Existen dos clases de bienaventuranzas, la celestial y la humana.
La bienaventuranza celestial es la posición perfecta del soberano bien y es el goce supremo de los bienaventurados.
La bienaventuranza humana en la posesión del bien que se ha querido o buscado y esta felicidad humana sólo da una idea relativa y lejana de la perfecta bienaventuranza.
Los filósofos de la antigüedad como Platón, Aristóteles, Cicerón o Plotino, entre otros, han estado siempre preocupados en la búsqueda de la bienaventuranza, del soberano bien, y entre todos, Platón es el que más se ha aproximado al concepto cristiano al llegar a la conclusión de que la felicidad no es de este mundo y que sólo puede existir en el otro.
El Antiguo Testamento nos habla casi exclusivamente de la bienaventuranza humana.

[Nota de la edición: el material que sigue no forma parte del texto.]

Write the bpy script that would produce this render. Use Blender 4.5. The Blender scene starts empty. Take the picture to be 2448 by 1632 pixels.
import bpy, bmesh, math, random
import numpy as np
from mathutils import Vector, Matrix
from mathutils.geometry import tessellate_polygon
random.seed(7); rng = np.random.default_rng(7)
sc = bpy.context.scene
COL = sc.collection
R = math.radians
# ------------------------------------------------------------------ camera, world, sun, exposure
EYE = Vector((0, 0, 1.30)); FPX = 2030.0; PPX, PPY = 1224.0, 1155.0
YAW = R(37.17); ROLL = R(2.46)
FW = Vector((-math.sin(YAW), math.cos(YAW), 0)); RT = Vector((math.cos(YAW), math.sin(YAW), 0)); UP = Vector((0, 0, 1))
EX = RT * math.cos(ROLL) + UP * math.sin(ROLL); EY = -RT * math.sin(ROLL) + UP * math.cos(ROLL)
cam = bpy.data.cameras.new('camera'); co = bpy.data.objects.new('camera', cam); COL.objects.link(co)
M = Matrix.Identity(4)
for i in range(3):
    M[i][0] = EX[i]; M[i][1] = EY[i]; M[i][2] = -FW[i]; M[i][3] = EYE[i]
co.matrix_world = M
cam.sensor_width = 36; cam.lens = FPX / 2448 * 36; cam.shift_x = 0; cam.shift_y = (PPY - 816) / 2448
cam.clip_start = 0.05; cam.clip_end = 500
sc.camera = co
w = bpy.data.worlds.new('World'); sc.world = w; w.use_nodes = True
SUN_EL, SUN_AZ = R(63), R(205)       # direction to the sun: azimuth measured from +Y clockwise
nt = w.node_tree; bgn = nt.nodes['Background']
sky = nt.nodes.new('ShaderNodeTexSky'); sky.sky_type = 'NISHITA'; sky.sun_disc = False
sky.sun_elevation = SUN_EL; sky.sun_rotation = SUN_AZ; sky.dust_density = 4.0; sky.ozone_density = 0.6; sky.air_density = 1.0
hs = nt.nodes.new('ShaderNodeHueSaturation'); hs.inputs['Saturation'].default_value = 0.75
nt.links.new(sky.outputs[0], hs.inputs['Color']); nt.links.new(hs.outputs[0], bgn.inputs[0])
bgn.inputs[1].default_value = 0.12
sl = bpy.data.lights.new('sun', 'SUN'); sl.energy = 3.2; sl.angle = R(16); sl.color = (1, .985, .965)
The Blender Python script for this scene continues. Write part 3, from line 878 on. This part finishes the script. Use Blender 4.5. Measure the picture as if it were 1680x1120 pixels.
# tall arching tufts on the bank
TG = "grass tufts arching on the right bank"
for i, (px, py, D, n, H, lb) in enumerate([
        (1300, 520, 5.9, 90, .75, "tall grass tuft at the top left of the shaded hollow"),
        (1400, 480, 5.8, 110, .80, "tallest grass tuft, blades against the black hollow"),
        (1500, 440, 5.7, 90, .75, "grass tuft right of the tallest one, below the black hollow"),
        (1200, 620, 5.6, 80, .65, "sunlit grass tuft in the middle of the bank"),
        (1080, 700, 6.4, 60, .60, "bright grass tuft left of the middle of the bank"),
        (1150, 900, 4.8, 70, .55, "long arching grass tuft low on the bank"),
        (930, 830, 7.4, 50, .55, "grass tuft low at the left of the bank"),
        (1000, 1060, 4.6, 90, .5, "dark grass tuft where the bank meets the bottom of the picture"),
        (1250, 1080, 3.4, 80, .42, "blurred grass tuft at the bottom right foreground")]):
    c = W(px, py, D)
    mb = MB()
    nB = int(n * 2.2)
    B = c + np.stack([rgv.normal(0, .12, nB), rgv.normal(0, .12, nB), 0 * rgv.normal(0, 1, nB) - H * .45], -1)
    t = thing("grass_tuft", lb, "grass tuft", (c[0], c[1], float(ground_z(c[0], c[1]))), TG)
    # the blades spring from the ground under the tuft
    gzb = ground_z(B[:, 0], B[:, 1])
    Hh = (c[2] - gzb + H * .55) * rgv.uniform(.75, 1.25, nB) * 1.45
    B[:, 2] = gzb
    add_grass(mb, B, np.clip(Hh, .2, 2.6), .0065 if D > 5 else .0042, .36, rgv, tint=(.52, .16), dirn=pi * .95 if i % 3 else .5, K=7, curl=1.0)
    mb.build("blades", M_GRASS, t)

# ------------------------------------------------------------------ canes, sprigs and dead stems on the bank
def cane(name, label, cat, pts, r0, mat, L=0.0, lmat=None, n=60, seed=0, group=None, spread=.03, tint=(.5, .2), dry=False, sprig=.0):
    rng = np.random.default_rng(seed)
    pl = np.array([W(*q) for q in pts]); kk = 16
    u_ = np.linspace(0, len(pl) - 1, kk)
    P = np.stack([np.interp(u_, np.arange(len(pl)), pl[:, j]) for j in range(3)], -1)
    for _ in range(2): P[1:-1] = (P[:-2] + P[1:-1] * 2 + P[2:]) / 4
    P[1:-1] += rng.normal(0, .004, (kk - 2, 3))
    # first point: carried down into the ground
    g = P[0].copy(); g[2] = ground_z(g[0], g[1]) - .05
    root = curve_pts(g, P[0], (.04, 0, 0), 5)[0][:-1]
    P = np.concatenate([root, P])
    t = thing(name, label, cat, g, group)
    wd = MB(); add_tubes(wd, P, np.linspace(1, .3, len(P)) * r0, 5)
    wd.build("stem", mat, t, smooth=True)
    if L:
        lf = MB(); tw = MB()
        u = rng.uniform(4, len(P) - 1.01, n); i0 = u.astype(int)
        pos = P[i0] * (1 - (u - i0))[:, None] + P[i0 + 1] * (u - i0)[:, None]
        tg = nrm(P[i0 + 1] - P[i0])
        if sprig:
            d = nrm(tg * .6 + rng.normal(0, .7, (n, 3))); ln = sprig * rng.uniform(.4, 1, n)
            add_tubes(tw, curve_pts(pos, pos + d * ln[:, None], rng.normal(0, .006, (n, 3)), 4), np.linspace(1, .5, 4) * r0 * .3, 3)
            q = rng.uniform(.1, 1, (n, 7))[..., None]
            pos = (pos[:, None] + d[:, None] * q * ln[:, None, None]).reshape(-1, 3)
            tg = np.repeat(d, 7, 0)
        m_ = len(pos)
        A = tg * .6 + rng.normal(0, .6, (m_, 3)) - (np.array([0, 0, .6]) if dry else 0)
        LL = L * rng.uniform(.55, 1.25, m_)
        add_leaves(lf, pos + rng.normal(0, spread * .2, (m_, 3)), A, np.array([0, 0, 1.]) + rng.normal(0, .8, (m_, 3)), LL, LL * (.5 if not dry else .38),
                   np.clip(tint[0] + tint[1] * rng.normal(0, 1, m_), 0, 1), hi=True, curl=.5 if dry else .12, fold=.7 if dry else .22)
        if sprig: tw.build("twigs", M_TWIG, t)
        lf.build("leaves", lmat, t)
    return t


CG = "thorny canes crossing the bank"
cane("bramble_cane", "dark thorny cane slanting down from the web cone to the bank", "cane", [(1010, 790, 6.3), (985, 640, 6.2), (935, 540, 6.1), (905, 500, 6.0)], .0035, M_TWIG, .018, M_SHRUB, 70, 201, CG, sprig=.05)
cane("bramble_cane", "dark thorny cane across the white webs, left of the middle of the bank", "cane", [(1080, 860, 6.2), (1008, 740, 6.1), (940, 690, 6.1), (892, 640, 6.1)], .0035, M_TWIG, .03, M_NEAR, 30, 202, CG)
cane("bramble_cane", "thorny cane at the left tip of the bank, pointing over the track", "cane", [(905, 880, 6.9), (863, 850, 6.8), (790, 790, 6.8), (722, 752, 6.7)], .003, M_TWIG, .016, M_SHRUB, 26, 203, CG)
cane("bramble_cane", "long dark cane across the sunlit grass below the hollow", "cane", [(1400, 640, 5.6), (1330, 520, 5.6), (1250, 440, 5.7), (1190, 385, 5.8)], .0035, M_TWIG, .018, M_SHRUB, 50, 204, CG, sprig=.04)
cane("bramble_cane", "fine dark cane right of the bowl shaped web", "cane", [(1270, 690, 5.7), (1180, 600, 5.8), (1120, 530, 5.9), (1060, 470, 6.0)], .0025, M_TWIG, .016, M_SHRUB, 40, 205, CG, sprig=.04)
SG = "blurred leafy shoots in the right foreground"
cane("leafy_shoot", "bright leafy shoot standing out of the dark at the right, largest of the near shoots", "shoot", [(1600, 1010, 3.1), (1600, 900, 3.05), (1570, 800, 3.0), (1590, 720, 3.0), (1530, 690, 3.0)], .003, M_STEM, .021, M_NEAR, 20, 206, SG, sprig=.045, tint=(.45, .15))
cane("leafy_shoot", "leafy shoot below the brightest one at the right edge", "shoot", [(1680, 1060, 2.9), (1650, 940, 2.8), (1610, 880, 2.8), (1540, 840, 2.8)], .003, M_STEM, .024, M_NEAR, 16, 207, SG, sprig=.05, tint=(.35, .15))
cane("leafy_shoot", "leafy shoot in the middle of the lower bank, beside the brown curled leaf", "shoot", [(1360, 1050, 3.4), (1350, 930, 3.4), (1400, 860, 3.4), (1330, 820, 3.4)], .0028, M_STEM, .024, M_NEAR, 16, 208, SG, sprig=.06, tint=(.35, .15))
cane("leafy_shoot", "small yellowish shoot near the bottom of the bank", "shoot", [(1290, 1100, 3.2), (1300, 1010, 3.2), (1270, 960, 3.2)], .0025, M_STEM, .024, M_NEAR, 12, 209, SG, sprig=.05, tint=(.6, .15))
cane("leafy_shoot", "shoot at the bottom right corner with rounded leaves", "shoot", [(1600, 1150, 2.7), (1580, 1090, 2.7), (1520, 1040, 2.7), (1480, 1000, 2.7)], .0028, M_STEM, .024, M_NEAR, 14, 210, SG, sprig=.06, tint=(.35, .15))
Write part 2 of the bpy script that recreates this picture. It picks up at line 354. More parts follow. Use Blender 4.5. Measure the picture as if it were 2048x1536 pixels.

Los bienes que dan la felicidad son un buen rey, una buena esposa y las recompensas o las bendiciones de Dios. Pero mucho tiempo después en la revelación de la nueva Ley, se forma definitivamente la idea del bien en su doble punto de vista de felicidad terrena y futura.
Nuestra felicidad en este mundo puede decirse que sólo depende de nosotros, pero la felicidad perfecta no puede encontrarse aquí en la tierra y es la finalidad de la vida futura a la cual podemos llegar, pues si pecando el hombre ha perdido la bienaventuranza, no ha perdido la facultad de recobrarla.
La encarnación de Cristo hace no solamente deseable, sino también posible la bienaventuranza eterna.
El Sermón de la Montaña contiene las bienaventuranzas, que son las ocho fórmulas que Jesús enseñó para obtener la verdadera felicidad. Se lo conoce como Las bienaventuranzas porque cada frase empieza por la palabra bienaventurados , donde Jesús resume toda su enseñanza, toda su ley de amor y nos muestra el fin al cual nos quiere conducir: la felicidad.
Lo podemos encontrar en el Evangelio de San Mateo en los capítulos 5, 6 y 7.